- Rows -
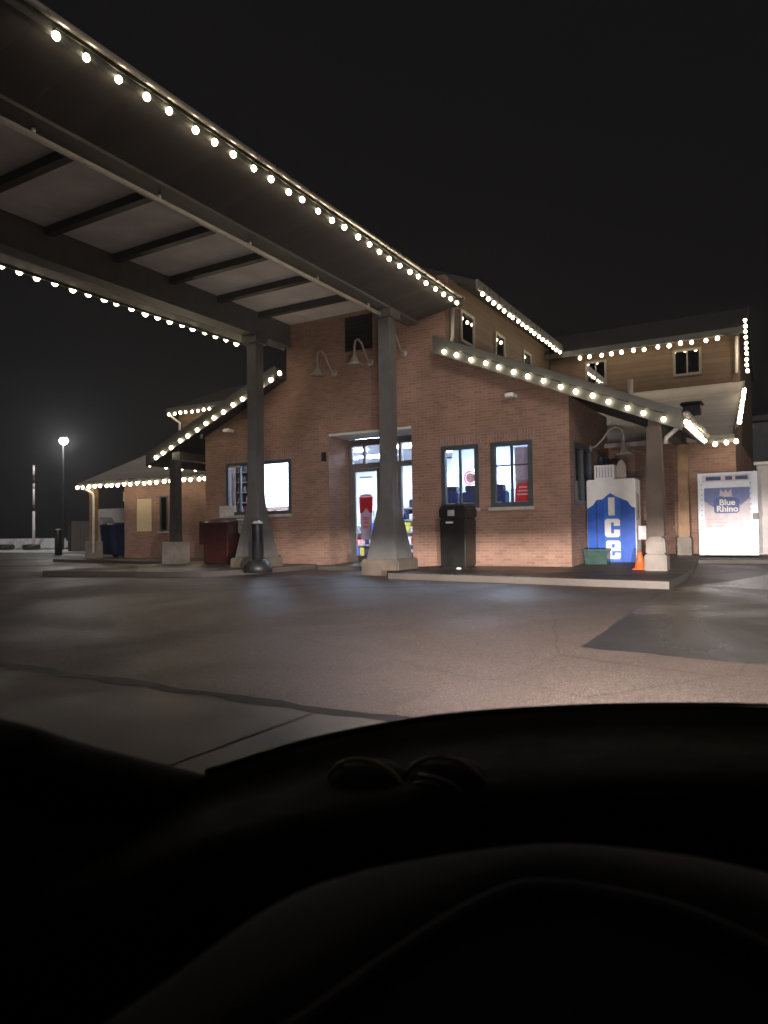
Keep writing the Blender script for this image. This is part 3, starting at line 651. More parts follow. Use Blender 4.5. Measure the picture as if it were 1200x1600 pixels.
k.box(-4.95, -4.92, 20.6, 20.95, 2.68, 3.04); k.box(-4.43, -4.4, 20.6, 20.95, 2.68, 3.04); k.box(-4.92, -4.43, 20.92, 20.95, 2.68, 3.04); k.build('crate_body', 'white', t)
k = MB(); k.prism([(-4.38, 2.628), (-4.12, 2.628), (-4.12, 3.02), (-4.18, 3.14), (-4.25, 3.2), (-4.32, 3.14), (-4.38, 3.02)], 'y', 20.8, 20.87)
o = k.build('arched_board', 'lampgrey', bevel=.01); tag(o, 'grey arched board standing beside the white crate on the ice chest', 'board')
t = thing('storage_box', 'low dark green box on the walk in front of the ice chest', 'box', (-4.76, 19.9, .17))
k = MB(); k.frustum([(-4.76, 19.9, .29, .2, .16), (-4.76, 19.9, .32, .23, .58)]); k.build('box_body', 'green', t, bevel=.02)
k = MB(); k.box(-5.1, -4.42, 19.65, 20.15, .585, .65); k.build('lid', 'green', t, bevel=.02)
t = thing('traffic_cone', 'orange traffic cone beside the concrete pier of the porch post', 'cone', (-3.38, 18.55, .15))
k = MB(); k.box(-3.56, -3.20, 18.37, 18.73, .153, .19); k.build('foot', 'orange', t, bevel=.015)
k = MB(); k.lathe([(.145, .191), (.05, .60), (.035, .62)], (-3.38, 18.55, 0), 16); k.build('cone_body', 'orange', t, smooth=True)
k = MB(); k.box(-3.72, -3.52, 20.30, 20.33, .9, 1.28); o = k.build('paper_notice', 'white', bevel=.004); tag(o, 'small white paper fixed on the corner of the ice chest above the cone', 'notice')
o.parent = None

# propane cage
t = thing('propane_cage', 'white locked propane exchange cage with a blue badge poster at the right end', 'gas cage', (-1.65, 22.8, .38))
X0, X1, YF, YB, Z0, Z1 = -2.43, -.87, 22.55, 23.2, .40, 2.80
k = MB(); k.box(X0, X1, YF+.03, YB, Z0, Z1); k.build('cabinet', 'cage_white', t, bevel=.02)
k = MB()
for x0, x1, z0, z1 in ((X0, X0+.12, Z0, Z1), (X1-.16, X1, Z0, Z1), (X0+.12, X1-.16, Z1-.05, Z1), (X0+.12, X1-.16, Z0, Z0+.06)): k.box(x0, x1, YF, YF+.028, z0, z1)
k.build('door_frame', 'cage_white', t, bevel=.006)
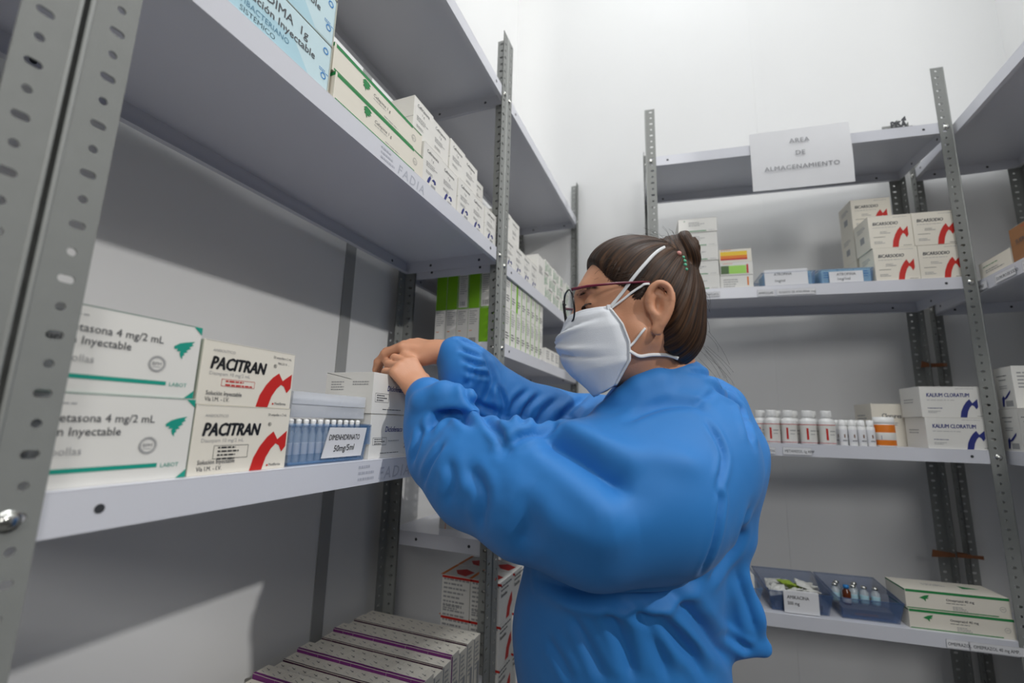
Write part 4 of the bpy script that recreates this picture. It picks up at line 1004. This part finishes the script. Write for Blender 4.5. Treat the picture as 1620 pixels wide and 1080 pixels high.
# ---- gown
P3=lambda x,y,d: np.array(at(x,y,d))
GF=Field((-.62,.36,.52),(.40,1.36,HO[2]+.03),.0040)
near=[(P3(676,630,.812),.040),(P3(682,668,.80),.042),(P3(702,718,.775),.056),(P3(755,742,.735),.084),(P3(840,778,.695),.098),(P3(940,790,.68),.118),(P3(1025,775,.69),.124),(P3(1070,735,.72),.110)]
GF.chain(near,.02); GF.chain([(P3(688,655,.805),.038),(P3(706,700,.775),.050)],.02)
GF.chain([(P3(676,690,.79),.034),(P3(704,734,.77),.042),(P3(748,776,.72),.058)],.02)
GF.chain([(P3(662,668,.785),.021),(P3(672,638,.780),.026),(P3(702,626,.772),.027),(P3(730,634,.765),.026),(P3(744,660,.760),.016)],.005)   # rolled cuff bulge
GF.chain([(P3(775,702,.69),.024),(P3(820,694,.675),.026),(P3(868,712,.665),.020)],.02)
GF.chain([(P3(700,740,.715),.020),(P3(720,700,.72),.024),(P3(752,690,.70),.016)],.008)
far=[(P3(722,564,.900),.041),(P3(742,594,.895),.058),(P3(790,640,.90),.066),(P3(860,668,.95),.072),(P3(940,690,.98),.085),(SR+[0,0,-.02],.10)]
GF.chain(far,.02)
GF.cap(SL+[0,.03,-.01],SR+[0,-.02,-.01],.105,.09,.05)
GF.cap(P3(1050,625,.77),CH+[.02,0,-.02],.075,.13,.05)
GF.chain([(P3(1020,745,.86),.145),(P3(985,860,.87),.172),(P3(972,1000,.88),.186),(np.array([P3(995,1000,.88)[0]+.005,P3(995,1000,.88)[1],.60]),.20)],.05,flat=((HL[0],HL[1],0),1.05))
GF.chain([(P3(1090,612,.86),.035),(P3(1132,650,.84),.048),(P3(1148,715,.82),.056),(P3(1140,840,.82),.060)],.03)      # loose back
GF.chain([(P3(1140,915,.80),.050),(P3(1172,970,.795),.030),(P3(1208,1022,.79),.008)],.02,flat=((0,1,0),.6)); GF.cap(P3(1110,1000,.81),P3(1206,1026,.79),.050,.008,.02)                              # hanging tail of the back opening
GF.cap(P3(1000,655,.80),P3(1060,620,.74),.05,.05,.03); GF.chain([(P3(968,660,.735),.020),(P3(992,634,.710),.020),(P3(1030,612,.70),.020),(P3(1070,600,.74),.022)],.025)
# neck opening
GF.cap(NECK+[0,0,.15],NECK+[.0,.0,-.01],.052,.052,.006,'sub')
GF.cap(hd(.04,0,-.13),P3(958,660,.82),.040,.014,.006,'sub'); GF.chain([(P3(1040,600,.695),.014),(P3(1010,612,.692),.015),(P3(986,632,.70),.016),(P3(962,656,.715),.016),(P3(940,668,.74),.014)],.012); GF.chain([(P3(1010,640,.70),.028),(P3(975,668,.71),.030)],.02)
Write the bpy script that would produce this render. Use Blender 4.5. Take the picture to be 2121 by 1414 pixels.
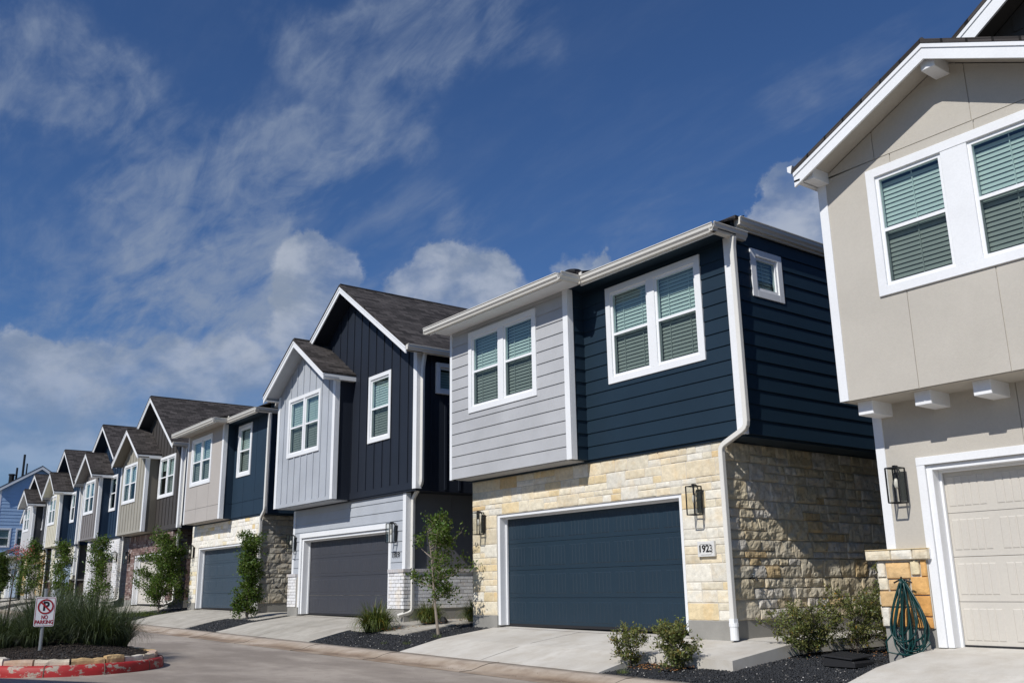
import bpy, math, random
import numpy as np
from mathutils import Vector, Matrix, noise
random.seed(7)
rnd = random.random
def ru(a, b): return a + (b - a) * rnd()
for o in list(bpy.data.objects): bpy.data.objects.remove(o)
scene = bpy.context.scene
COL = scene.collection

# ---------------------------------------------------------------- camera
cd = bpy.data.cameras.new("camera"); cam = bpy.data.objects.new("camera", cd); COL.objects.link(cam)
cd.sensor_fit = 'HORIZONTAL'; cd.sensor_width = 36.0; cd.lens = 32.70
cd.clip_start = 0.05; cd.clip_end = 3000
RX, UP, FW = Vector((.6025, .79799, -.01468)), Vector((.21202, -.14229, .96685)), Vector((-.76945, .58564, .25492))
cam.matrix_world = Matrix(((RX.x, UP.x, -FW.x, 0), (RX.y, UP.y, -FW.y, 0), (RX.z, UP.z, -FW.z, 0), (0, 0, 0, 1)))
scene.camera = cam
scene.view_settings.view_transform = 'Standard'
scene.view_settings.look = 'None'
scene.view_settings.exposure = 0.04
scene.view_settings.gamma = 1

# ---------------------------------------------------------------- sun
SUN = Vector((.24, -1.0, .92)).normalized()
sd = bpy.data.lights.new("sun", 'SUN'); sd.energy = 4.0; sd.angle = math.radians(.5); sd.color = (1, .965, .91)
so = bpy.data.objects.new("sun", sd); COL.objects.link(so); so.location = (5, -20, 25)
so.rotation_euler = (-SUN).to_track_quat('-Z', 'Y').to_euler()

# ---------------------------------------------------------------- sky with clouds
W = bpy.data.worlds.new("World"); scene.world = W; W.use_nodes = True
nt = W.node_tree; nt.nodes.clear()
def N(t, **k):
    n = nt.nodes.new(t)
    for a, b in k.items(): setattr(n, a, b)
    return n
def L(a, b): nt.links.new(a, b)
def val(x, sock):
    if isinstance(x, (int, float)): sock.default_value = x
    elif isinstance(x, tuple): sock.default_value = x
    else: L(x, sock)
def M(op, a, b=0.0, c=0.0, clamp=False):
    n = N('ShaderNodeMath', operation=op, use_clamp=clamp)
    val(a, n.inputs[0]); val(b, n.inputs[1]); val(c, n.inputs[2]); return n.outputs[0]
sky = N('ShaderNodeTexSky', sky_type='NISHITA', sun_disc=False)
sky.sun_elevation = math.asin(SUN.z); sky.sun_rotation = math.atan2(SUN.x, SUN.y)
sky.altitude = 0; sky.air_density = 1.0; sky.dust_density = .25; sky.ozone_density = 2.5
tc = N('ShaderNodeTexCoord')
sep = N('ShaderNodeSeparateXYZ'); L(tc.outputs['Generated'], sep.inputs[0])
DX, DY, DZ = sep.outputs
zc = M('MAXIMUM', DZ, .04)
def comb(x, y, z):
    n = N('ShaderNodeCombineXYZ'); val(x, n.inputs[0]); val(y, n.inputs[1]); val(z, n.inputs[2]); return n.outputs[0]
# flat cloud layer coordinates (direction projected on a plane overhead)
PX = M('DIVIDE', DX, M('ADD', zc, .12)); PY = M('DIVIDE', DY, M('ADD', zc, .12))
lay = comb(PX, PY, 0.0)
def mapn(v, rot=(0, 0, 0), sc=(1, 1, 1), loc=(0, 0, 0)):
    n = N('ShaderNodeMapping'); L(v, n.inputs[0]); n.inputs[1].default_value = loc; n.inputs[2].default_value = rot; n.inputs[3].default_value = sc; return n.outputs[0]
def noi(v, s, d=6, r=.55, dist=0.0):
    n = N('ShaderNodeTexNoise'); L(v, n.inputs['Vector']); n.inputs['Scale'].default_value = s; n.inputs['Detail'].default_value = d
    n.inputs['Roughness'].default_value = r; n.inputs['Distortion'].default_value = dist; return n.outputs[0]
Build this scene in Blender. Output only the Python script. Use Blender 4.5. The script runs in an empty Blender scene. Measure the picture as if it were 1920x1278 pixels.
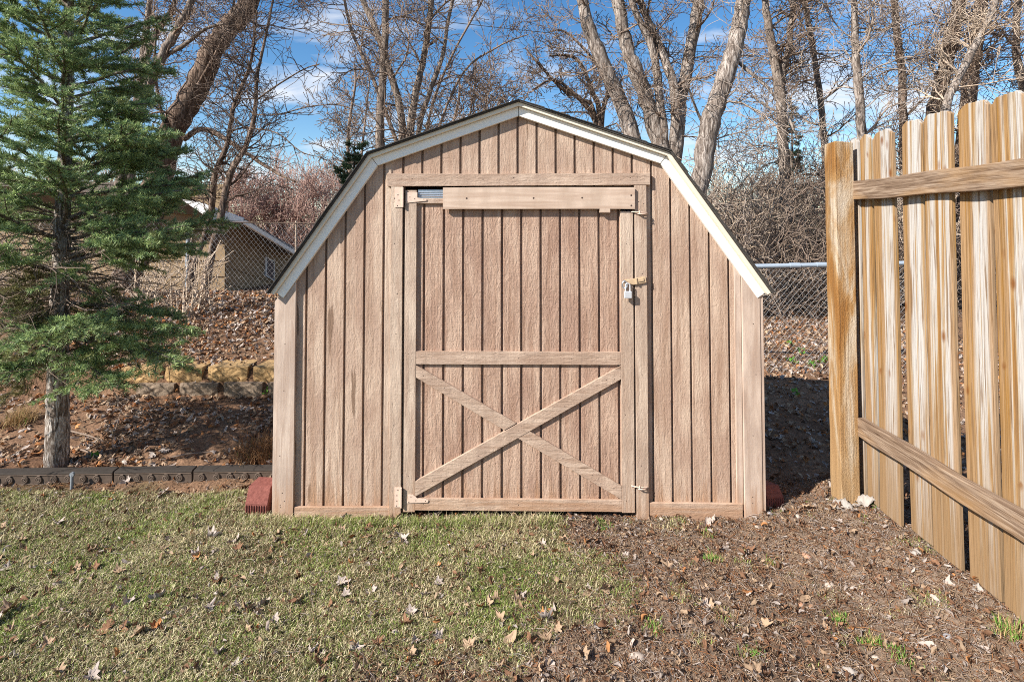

- Stated task -
Pictures excluded, retype exactly the lines running from the one with "Write the bpy" through the one with "COL = scene.collection". Include both end lines and nothing more.

- Problem solution -
Write the bpy script that would produce this render. Use Blender 4.5. Take the picture to be 2121 by 1414 pixels.
import bpy, math, random
import numpy as np
from mathutils import Vector, Matrix, noise
random.seed(7)
rnd = random.random
def ru(a, b): return a + (b - a) * rnd()
for o in list(bpy.data.objects): bpy.data.objects.remove(o)
scene = bpy.context.scene
COL = scene.collection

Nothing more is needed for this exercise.